To directly verify the model performance combining both high-resolution information and low-resolution information of the image, the segmentation results of HRNet_W32_S and HRCNet_W32 are visualised in Figure 12. Some categories such as building and tree represent global perception, car represents the attention in details.

5.2. Improvements and Limitations

Our proposed model focuses on obtaining global context information (LDA module), spatial information (HRNet structure), boundary information (BA module) at the same time. The literature on remote sensing segmentation, such as UNet (spatial information) and DeepLab_V3 (global context information) only focuses one aspect and are not good enough. As for the boundary information, very few works highlight it. Moreover, we first propose to combine the three loss functions (CEloss, BAloss and SEloss) with our proposed modules to improve the aforementioned three vital factors. The visualized prediction maps shown in Figure 9, Figure 10, Figure 11 and Figure 12 display the improvements of the boundary details and overall segmentation performance in case of adopting our methods. Especially, Table 6 and Table 9 show the increase of IoU scores on Potsdam and Vaihingen datasets. The IoU scores of category building and car are above the average IoU (mIoU) scores, which means our models extremely improve the segmentation performance of large and small objects due to the proposed modules.

Also, there are some limitations of our models and the experimental results. The most important part is the choice of band information. In this paper, we choice the RGB bands and IRRG bands on Potsdam and Vaihingen datasets respectively, both of the bands are composing of three divided bands. [7] expressed the combination of different bands will get different results so that proposed several evaluation methods for the combination modes. Moreover, it is obvious that more bands more information. Therefore, the combination modes and the number of bands should be specially considered. Additional explanation, we have tried to apply RGB bands with additional DSM band but get very few promotions. We attribute this to the diversity of the DSM band, which should be especially designed to fit the present models.

6. Conclusions

In this paper, the CNNs based semantic segmentation of remote sensing images is conducted.

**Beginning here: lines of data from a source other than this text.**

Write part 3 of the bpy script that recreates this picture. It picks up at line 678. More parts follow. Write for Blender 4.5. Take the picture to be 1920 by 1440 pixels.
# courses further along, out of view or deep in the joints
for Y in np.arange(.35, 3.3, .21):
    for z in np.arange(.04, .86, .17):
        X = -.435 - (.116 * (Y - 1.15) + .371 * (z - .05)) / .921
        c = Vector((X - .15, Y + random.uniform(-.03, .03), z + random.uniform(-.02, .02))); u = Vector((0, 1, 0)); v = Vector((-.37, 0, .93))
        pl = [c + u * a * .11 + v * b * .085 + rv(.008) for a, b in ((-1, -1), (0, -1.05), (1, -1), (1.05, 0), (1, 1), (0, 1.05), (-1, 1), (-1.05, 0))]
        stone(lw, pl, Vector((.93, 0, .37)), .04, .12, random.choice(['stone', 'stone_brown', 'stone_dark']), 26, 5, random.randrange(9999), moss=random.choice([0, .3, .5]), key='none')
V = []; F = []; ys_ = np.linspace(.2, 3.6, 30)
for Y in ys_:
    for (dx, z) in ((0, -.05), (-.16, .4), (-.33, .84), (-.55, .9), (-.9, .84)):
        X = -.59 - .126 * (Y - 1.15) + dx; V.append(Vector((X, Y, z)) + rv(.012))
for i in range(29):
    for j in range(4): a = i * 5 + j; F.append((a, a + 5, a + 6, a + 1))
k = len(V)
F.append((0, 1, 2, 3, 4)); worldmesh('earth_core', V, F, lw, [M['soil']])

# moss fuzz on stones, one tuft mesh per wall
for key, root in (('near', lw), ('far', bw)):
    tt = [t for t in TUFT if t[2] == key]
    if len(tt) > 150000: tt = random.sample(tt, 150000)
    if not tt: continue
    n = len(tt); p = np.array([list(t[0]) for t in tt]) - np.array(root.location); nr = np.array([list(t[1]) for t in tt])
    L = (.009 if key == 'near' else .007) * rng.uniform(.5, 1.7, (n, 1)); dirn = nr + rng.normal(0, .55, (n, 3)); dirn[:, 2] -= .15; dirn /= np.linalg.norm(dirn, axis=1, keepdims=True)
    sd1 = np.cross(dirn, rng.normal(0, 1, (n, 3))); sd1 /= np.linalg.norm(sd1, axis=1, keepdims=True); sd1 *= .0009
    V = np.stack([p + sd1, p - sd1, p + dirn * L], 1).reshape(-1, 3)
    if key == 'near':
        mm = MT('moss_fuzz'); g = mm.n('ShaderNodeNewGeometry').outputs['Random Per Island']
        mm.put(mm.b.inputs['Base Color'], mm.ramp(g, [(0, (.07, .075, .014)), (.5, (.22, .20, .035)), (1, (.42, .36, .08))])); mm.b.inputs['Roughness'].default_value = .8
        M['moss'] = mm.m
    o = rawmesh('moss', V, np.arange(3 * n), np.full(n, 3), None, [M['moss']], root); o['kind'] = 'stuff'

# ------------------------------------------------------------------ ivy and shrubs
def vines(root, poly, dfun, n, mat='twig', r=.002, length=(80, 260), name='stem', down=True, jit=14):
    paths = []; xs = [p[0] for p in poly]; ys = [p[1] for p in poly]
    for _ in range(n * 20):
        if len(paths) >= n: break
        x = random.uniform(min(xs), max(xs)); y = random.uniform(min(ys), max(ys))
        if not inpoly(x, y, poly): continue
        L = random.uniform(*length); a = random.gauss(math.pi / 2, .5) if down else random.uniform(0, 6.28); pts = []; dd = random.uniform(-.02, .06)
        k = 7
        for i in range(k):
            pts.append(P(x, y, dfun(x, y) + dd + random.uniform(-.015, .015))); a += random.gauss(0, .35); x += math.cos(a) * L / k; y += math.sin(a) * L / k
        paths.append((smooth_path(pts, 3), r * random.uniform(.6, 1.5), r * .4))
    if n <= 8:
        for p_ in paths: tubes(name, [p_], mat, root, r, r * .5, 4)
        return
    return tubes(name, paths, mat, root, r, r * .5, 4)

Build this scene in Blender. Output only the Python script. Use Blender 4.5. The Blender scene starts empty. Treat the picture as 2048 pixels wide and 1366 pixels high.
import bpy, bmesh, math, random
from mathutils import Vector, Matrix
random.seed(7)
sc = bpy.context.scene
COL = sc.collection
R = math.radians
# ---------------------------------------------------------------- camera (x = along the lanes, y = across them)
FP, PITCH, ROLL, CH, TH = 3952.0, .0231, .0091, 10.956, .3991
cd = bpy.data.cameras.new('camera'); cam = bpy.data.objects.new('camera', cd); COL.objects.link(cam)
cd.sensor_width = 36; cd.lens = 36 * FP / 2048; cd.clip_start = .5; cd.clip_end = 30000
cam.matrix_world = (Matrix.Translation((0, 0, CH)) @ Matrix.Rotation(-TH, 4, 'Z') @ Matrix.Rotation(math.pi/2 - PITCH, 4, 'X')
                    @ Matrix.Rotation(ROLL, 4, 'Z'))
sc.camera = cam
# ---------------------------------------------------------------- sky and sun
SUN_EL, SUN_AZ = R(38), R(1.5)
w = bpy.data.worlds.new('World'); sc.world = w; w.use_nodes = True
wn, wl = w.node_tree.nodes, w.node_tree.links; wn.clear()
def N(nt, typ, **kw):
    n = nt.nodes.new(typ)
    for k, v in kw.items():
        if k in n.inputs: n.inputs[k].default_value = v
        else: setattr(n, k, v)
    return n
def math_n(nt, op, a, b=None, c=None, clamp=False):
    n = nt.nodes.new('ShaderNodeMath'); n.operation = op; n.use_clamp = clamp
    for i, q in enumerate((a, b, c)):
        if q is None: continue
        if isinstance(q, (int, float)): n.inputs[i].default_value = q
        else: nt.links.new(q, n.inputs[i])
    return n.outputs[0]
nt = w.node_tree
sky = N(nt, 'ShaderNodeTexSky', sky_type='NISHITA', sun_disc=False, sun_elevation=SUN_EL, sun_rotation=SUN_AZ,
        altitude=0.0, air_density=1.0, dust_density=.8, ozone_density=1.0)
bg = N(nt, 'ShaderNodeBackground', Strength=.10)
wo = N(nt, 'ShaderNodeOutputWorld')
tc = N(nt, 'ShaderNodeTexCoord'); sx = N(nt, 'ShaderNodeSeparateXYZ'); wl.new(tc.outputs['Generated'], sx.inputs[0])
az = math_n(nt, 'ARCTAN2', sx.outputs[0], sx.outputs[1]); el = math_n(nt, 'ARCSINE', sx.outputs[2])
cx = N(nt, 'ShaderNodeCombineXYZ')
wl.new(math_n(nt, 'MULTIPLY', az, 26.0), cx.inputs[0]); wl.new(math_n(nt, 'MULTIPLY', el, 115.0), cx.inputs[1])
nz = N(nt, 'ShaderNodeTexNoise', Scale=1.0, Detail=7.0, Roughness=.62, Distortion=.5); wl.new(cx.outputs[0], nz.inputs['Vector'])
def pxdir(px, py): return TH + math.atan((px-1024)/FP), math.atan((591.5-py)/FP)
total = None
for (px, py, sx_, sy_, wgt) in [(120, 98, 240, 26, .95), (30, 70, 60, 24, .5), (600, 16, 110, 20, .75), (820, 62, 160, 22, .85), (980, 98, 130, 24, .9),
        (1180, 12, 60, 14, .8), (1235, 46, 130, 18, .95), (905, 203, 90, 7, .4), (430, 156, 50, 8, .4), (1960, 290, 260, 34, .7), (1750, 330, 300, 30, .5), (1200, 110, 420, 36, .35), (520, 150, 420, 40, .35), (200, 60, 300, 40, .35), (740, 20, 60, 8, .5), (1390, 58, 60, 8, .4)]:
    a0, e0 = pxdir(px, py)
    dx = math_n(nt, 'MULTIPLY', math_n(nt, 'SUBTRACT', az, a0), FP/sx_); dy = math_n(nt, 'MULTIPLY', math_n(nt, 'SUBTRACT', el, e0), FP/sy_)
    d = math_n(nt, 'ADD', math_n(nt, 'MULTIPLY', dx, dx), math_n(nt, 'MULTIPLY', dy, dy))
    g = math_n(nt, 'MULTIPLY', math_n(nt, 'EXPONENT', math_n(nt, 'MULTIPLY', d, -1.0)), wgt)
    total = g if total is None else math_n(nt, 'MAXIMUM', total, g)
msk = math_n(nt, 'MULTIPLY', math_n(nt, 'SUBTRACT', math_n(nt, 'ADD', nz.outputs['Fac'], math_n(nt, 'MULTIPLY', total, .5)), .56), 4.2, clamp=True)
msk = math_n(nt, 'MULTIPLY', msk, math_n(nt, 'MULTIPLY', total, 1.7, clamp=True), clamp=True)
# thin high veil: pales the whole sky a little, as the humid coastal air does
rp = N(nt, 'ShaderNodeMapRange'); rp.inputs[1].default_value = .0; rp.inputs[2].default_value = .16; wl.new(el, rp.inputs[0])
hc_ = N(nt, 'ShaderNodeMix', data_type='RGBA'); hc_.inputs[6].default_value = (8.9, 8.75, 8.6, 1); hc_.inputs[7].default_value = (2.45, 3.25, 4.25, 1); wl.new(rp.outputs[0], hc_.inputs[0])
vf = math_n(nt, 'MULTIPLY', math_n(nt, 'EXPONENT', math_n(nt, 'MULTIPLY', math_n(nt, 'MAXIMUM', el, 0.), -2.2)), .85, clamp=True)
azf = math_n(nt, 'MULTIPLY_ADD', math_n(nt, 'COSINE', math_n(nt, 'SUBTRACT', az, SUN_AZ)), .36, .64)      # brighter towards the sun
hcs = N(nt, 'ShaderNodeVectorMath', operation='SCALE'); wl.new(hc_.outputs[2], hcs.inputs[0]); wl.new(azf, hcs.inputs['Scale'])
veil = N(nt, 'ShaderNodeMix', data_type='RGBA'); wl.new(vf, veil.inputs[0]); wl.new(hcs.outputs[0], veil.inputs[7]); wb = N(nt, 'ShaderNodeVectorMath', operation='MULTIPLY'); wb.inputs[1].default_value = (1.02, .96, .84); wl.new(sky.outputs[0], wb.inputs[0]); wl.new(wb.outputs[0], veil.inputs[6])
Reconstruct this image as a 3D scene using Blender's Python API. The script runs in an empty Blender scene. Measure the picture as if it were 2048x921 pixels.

Because of the significance of spatial information, global context information and boundary details, a novel architecture named High-Resolution Context Extraction Network (HRCNet) is proposed. In comparison with HRNet in weakly obtaining the global context information and boundary information, the proposed method designs different modules to overcome such problems. LDA module is designed to adopt light-weight dual attention mechanisms to make the model focus on the relevance of different categories. Moreover, FEFP module is employed with high accuracy (W48 achieves 89.13% OA and 89.74% F1 scores on the full reference set) and less computation load (W32 consumes only 11.1 G GFLOPS and 9.1 M Params) to make the use of multi-scale contextual information in comparison with HRNet. Finally, boundary aware (BA) are employed to greatly improve the objects boundary (see Figure 12) and multi-level loss function is applied to optimize the model. The proposed architecture shows an improvement over existing state-of-the-art networks and yields the best performance, which achieves 92.0% and 92.3% overall accuracy scores on Potsdam and Vaihingen datasets, respectively. With the increasing physical information of remote sensing images, in the future the DSM information can be considered to further improve the network performance.